Dataset content:
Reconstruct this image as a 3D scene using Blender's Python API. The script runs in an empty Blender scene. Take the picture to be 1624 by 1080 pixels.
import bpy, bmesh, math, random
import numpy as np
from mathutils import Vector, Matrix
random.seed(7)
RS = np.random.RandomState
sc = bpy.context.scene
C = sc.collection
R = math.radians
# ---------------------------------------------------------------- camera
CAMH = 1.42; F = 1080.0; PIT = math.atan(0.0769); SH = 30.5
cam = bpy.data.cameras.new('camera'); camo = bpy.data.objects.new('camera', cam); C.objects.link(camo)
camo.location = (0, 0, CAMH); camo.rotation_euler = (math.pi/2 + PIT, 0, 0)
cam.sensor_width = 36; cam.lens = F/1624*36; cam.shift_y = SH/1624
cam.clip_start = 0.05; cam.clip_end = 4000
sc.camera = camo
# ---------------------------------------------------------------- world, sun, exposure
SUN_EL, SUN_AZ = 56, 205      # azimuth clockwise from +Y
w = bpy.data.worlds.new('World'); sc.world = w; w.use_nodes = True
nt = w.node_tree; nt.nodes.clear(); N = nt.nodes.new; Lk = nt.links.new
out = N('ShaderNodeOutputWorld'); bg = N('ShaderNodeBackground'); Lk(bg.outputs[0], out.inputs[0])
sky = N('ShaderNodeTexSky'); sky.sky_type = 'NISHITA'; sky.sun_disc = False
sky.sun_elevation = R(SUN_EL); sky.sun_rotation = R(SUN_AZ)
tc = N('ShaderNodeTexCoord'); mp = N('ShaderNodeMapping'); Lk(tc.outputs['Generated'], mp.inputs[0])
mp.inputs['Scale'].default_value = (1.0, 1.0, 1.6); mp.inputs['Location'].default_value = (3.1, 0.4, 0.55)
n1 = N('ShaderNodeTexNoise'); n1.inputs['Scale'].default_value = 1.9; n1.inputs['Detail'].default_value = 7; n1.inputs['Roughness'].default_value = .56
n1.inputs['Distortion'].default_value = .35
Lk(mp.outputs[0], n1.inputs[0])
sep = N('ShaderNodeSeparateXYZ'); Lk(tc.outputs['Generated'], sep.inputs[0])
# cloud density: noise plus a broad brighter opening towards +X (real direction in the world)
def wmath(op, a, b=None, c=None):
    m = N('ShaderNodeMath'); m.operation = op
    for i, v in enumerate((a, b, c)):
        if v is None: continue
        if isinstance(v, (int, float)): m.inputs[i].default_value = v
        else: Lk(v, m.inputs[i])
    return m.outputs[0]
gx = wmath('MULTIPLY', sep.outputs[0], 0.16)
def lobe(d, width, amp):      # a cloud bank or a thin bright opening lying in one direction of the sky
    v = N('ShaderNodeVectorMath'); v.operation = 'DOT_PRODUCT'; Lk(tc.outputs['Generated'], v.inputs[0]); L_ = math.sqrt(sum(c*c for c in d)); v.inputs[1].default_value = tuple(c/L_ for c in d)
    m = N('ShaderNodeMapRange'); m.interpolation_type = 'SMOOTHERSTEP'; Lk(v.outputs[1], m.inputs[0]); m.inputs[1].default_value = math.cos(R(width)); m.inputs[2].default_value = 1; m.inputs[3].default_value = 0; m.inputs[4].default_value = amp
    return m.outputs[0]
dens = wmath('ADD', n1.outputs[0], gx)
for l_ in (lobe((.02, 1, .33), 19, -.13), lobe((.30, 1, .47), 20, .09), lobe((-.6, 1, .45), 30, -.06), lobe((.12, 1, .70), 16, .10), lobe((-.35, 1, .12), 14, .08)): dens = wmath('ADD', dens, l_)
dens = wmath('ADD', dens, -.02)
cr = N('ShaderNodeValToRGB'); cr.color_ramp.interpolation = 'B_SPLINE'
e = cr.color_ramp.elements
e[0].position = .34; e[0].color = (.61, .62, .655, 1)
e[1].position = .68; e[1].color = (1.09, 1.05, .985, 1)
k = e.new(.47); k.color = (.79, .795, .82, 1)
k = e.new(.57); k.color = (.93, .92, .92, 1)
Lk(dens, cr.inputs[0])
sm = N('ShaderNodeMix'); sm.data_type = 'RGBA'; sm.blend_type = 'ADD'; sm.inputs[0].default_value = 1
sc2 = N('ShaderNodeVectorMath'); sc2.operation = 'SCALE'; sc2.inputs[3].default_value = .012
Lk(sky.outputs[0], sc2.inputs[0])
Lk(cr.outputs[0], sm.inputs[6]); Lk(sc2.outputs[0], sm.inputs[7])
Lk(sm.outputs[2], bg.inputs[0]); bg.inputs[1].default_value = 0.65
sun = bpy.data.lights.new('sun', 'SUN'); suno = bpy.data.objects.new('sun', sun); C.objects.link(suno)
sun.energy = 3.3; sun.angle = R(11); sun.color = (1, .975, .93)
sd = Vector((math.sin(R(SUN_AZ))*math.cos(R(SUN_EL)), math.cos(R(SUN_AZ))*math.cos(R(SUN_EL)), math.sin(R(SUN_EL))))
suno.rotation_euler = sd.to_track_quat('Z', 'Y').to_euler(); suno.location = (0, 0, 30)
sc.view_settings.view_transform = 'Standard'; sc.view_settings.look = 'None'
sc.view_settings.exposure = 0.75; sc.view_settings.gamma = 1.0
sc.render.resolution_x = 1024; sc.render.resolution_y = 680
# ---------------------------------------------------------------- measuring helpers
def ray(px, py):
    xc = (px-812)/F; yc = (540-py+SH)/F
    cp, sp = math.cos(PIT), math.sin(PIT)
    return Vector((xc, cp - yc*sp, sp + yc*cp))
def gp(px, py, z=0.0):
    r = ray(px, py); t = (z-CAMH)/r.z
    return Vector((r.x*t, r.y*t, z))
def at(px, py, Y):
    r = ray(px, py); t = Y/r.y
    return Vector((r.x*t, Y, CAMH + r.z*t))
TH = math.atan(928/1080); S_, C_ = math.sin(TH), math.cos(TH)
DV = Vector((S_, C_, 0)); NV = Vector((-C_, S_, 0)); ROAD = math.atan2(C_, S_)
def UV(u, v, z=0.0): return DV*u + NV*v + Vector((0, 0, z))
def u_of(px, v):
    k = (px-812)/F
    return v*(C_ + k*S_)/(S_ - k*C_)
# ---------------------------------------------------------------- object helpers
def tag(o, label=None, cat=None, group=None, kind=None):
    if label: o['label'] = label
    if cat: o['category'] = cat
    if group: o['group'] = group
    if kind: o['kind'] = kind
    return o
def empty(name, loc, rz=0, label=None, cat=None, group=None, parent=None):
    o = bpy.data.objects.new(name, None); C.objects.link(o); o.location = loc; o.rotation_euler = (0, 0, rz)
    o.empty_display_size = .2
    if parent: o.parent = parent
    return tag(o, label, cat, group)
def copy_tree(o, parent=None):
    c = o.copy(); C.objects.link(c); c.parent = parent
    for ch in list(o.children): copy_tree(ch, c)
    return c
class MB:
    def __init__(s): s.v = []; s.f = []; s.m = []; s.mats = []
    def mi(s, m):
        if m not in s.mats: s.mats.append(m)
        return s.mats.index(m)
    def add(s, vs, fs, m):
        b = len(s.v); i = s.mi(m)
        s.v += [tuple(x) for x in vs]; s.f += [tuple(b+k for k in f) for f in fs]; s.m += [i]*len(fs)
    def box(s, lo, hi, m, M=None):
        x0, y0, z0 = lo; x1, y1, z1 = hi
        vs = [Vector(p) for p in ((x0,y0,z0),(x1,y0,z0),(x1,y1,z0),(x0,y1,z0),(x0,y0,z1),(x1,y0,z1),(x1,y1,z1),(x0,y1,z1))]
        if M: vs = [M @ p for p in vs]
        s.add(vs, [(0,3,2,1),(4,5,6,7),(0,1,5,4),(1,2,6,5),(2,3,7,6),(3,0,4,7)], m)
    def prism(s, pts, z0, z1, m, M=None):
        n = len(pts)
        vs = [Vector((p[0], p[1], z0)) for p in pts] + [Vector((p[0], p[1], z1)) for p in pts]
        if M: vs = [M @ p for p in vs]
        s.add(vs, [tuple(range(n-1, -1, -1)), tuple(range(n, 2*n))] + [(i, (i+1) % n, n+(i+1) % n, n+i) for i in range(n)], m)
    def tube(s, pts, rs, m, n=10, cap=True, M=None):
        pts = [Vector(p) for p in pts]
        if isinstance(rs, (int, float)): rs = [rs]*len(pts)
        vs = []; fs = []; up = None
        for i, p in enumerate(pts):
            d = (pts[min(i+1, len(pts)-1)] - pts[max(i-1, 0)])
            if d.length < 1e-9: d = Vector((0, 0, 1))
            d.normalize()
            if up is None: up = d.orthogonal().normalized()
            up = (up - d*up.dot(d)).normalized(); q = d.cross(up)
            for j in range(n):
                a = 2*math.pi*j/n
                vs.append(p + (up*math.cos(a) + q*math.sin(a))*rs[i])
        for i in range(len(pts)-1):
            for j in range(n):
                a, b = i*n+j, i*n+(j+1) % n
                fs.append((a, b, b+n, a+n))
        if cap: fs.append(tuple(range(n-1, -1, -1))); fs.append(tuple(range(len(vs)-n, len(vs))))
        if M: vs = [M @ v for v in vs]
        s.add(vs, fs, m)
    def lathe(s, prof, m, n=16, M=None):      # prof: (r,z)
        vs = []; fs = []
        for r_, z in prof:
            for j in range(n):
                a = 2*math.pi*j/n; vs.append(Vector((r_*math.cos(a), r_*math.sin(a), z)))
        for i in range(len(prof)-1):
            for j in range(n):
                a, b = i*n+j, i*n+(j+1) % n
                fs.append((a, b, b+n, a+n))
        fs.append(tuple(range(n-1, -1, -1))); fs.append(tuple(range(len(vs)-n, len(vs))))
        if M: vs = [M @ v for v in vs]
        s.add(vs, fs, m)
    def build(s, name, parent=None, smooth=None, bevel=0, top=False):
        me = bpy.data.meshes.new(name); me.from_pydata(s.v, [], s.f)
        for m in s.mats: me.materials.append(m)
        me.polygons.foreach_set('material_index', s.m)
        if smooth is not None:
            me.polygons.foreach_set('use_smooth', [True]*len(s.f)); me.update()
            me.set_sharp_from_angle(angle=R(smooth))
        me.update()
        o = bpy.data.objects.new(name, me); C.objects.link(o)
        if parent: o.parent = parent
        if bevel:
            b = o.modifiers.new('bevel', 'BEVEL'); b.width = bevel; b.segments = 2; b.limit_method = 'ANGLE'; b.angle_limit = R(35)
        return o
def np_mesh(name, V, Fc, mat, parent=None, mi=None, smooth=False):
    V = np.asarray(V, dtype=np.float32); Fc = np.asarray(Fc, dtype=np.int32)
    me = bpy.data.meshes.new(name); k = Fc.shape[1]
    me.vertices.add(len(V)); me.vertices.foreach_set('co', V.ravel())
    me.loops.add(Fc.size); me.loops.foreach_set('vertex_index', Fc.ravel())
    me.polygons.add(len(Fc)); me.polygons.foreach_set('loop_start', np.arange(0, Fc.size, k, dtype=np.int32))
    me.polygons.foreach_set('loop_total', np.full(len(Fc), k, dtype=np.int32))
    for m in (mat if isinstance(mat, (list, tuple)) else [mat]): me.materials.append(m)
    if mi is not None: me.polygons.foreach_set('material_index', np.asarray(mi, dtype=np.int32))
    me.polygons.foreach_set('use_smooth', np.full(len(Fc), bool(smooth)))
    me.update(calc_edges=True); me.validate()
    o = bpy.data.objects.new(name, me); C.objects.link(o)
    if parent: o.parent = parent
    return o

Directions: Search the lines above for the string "scene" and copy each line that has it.

Response below:
Reconstruct this image as a 3D scene using Blender's Python API. The script runs in an empty Blender scene. Take the picture to be 1624 by 1080 pixels.
sc = bpy.context.scene